ITHACA, N.Y. — A long time staple of the Grassroots festival, the Happiness Parade welcomed a crowd Sunday to celebrate their creativity and joy through bright costumes and colorful signs, accompanied by the upbeat sound of the Fall Creek Brass Band.
The parade this year is a result of the evolution of the event over the past 15 years or so.
“Costumes was the original thing we were doing, besides the parade day,” said Parade Director Gwen Daniels. “People kept donating them so we kept washing them and bringing them back-and getting people excited about their identity.”
In addition to the costumes, this year during the festival there were two booths outside the Happiness Parade headquarters. The first was the Positive Signs Booth where festival goers could make signs to use in the parade, as well as the Slash’n Fash’n Booth where old clothes could be reinvented with some scissors, staples, and assorted collage items
The first parade, started by Daniels herself, stemmed from a puppet piece she made for the festival’s annual art exhibit.

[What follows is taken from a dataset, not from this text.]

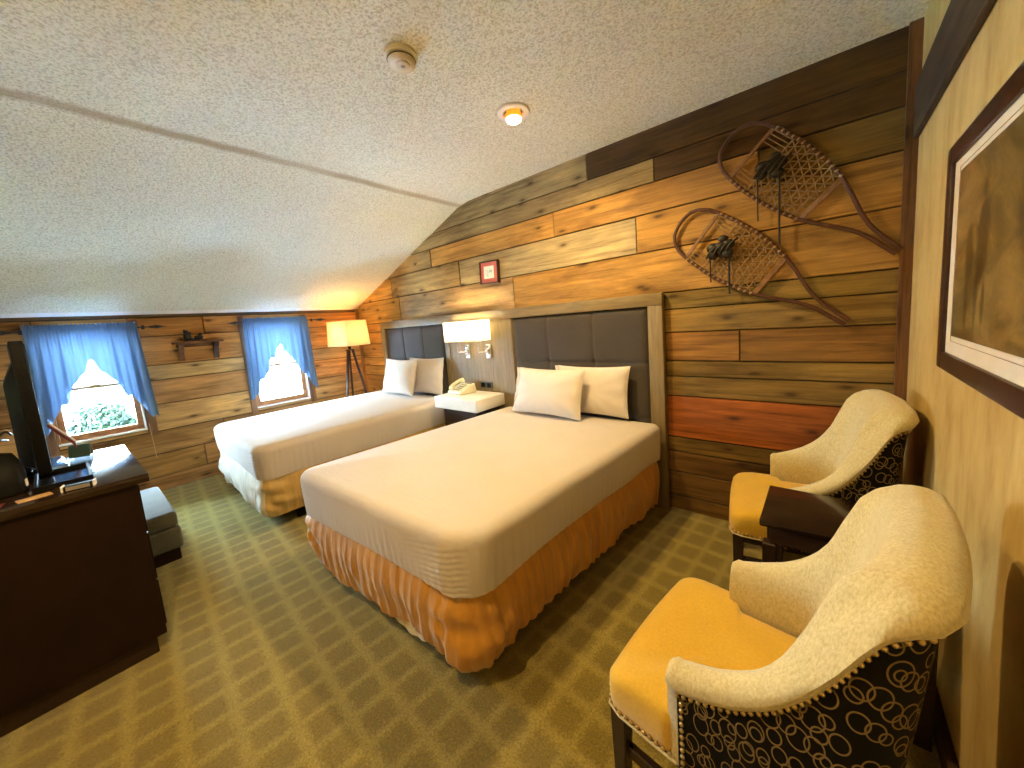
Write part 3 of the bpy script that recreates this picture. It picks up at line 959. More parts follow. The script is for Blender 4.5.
pillow('plump white pillow in front on the near bed, left of the pair', 3.56, -.325, zt+.177, .66, .385, .17, R_(-17), R_(-2), 1)
pillow('white pillow on the right of the near bed, half behind the front one', 3.865, -.175, zt+.180, .62, .385, .13, R_(-11), R_(2), 2)
pillow('white pillow in front on the far bed, on its left', 1.405, -.31, zt+.215, .66, .42, .16, R_(-15), R_(-2), 3)
pillow('white pillow on the right of the far bed, behind its neighbour', 1.73, -.17, zt+.215, .60, .42, .12, R_(-10), R_(2), 4)

# ------------------------------------------------------------------ nightstand, phone, outlet, sconces
ns = thing('nightstand', 'white slab nightstand on a dark base between the two beds', 'nightstand', (2.535, -.26, 0))
m = MB(); m.box((-.290, -.205, .662), (.315, .180, .774), .004, 2); m.build('top_slab', M['white_lacq'], ns, smooth=40)
m = MB(); m.box((-.225, -.150, 0), (.245, .178, .6615), .004, 1); m.build('base', M['espresso'], ns)
m = MB(); m.box((-.280, -.2062, .670), (.305, -.2048, .764), .0005, 1); m.build('drawer_front', M['white_lacq'], ns)

ph = thing('telephone', 'ivory desk telephone on the white nightstand', 'telephone', (2.40, -.225, .7745), R_(-8))
m = MB()
m.hexa([(-.125, -.105, .004), (.125, -.105, .004), (.125, .10, .004), (-.125, .10, .004)], [(-.118, -.098, .030), (.118, -.098, .030), (.115, .085, .098), (-.115, .085, .098)], .010, 3)
pbody = m.build('body', M['ivory'], ph, smooth=50)
for dx in (-.10, .10):
    for dy in (-.08, .08):
        m = MB(); m.box((dx-.012, dy-.012, 0), (dx+.012, dy+.012, .006)); m.build('foot', M['grey_key'], ph)
def sl(y): return .030+(y+.098)/.183*.068
hs = MB()
hs.tube([(-.082, -.085, sl(-.085)+.022), (-.082, -.05, sl(-.05)+.034), (-.082, .0, sl(0)+.040), (-.082, .04, sl(.04)+.036), (-.082, .075, sl(.075)+.024)], [.020, .018, .016, .018, .020], 12)
for yy in (-.075, .065): hs.sphere((-.082, yy, sl(yy)+.015), .028, 12, 8, (1, 1, .62))
hs.build('handset', M['ivory'], ph, smooth=60)
for r_ in range(4):
    for c_ in range(3):
        x = -.015+c_*.030; y = -.065+r_*.030
        m = MB(); m.box((x-.010, y-.009, sl(y)-.002), (x+.010, y+.009, sl(y)+.006), .002, 1); m.build('key', M['grey_key'], pbody)
m = MB(); m.box((-.02, .055, sl(.055)-.004), (.095, .078, sl(.07)+.004), .002, 1); m.build('faceplate', M['grey_key'], pbody)
m = MB(); pts = []
for k in range(120):
    t = k/119; pts.append((-.105-.05*math.sin(PI*t)+.006*math.cos(k*1.25), -.09+.15*t, .012+.006*math.sin(k*1.25)))
m.tube(pts, .0018, 5); m.build('coiled_cord', M['ivory'], ph, smooth=180)

ot = thing('power_outlet', 'dark outlet plate on the headboard panel behind the telephone', 'outlet', (2.605, -.0665, .838))
m = MB(); m.box((-.085, -.010, -.032), (.085, 0, .032), .004, 2); opl = m.build('plate', M['lcd'], ot)
for x in (-.042, .042):
    m = MB(); m.box((x-.026, -.013, -.022), (x+.026, -.0103, .022), .002, 1); m.build('socket', M['black'], opl)

def shade_shell(mb, w, d, h, th=.003, topin=.0, n=10, r=.02):
    """rectangular shade shell with rounded vertical corners, open top and bottom"""
    def ring(w_, d_, r_):
        pts = []
        for cx, cy, a0 in ((w_/2-r_, d_/2-r_, 0), (-w_/2+r_, d_/2-r_, PI/2), (-w_/2+r_, -d_/2+r_, PI), (w_/2-r_, -d_/2+r_, 1.5*PI)):
            for k in range(n+1):
                t = a0+PI/2*k/n; pts.append((cx+r_*math.cos(t), cy+r_*math.sin(t)))
        return pts
    o0 = [(x, y, -h/2) for x, y in ring(w, d, r)]; o1 = [(x, y, h/2) for x, y in ring(w-topin, d-topin, r)]
    i0 = [(x, y, -h/2) for x, y in ring(w-2*th, d-2*th, max(.001, r-th))]; i1 = [(x, y, h/2) for x, y in ring(w-topin-2*th, d-topin-2*th, max(.001, r-th))]
    mb.grid([o0, o1, i1, i0], closed_u=True, closed_v=True)

def point(name, parent, loc, e, col, rad):
    l = bpy.data.lights.new(name, 'POINT'); l.energy = e; l.color = col; l.shadow_soft_size = rad
    o = bpy.data.objects.new(name, l); COL.objects.link(o); o.parent = parent; o.location = loc; return o
WARM = (1, .70, .30)
SCW = (1, .80, .52)
def sconce(px, sx, label):
    root = thing('wall_sconce', label, 'wall lamp', (px, -.067, 1.185), 0, 'swing arm sconces on the headboard')
    m = MB(); m.box((-.035, -.022, -.072), (.035, 0, .072), .005, 2); bpl = m.build('backplate', M['chrome'], root, smooth=40)
    m = MB(); m.box((-.022, -.040, -.030), (.022, -.0225, .030), .004, 2); m.build('swivel_block', M['chrome'], bpl, smooth=40)
    m = MB(); m.tube([(0, -.040, -.0), (0, -.055, 0)], .008, 10)
    m.tube([(0, -.055, 0), (sx*.55, -.075, 0), (sx, -.115, 0), (sx, -.12, .004), (sx, -.12, .12)], .0065, 10)
    arm = m.build('swing_arm', M['chrome'], root, smooth=60)
    m = MB(); m.lathe([(.016, .10), (.016, .135), (.012, .14)], (sx, -.12, 0), 16); m.build('lamp_holder', M['chrome'], arm, smooth=40)
    m = MB(); shade_shell(m, .255, .16, .20, r=.035)
    s = m.build('lamp_shade', M['shade_w'], root, smooth=40); s.location = (sx, -.12, .215)
    m = MB(); m.sphere((sx, -.12, .185), .028, 14, 10, (1, 1, 1.25)); m.build('bulb', M['bulb'], root, smooth=180)
    m = MB(); m.tube([(sx-.126, -.12, .22), (sx+.126, -.12, .22)], .002, 6); m.tube([(sx, -.12, .138), (sx, -.12, .155)], .006, 8); m.build('shade_bracket', M['chrome'], root)
    point('sconce_light', root, (sx, -.12, .25), SC_E, SCW, .03)
SC_E = 6.5
sconce(2.385, -.035, 'left sconce above the nightstand with white rectangular shade')
sconce(2.69, -.04, 'right sconce above the nightstand, nearer the near bed')

# ------------------------------------------------------------------ floor lamp
fl = thing('floor_lamp', 'tripod floor lamp with a linen box shade in the corner by the far bed', 'lamp', (.40, -.385, 0), R_(8))
m = MB(); shade_shell(m, .44, .34, .325, r=.012, topin=.03); s = m.build('lamp_shade', M['shade'], fl, smooth=40); s.location = (0, 0, 1.470)
m = MB()
for dx, dy in ((.215, 0), (-.215, 0), (0, .165), (0, -.165)): m.tube([(0, 0, 1.345), (dx, dy, 1.345)], .002, 6)
m.build('shade_ring', M['iron'], fl)
m = MB(); m.lathe([(.018, 1.262), (.018, 1.30), (.012, 1.305), (.012, 1.345), (.017, 1.35), (.017, 1.39)], (0, 0, 0), 16); m.build('lamp_holder', M['black'], fl, smooth=40)
m = MB(); m.lathe([(.055, 1.245), (.058, 1.250), (.058, 1.258), (.05, 1.262)], (0, 0, 0), 20); m.build('top_plate', M['walnut_leg'], fl, smooth=40)
m = MB(); m.sphere((0, 0, 1.425), .03, 14, 10, (1, 1, 1.25)); m.build('bulb', M['bulb'], fl, smooth=180)
for k, (a) in enumerate((R_(-78), R_(40), R_(162))):
    dx, dy = math.cos(a), math.sin(a)
    m = MB(); t0 = (.036*dx, .036*dy, 1.246); t1 = (.255*dx, .255*dy, 0.0)
    if a == R_(162): t1 = (.225*dx, .225*dy, 0)
    sx = Vector((-dy, dx, 0))*.012; rx = Vector((dx, dy, 0))*.014
    def ring(p, k_=1): return [Vector(p)-sx*k_-rx*k_, Vector(p)+sx*k_-rx*k_, Vector(p)+sx*k_+rx*k_, Vector(p)-sx*k_+rx*k_]
    m.hexa(ring(t1, .8), ring(t0), .002, 1); m.build('leg', M['walnut_leg'], fl)
point('floor_lamp_light', fl, (0, 0, 1.46), 17, (1, .52, .14), .035)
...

“I brought, one year, a couple of big puppet faces I had made for another production. We displayed them outside– but they’re things you wear,” she said. “We started taking them around the grounds and doing little skits with them. Other merrymakers started to follow it around.”
Each year after that she said, the puppets would return and so would more participants, organizers and onlookers. People would look forward to the impromptu little parade, and from there it continued to grow.
The Happiness Parade has been unique it’s mission. According to Daniels, the march was never and still isn’t, a protest march. Instead, they like to refer to it as a ‘yes fest.’
“People can participate even if they’re not very serious about what they’re positive about. They can be in it just for fun or they can be in it as a way to change the world,” she said. “(They can) march for what they’re in favor of.”
The scene at this year’s procession included stilt walkers, suffragettes, a massive glow stick pinwheel, a gorilla suit, and plenty of other whimsical adornments. The one thing all those participating had in common was a huge grin.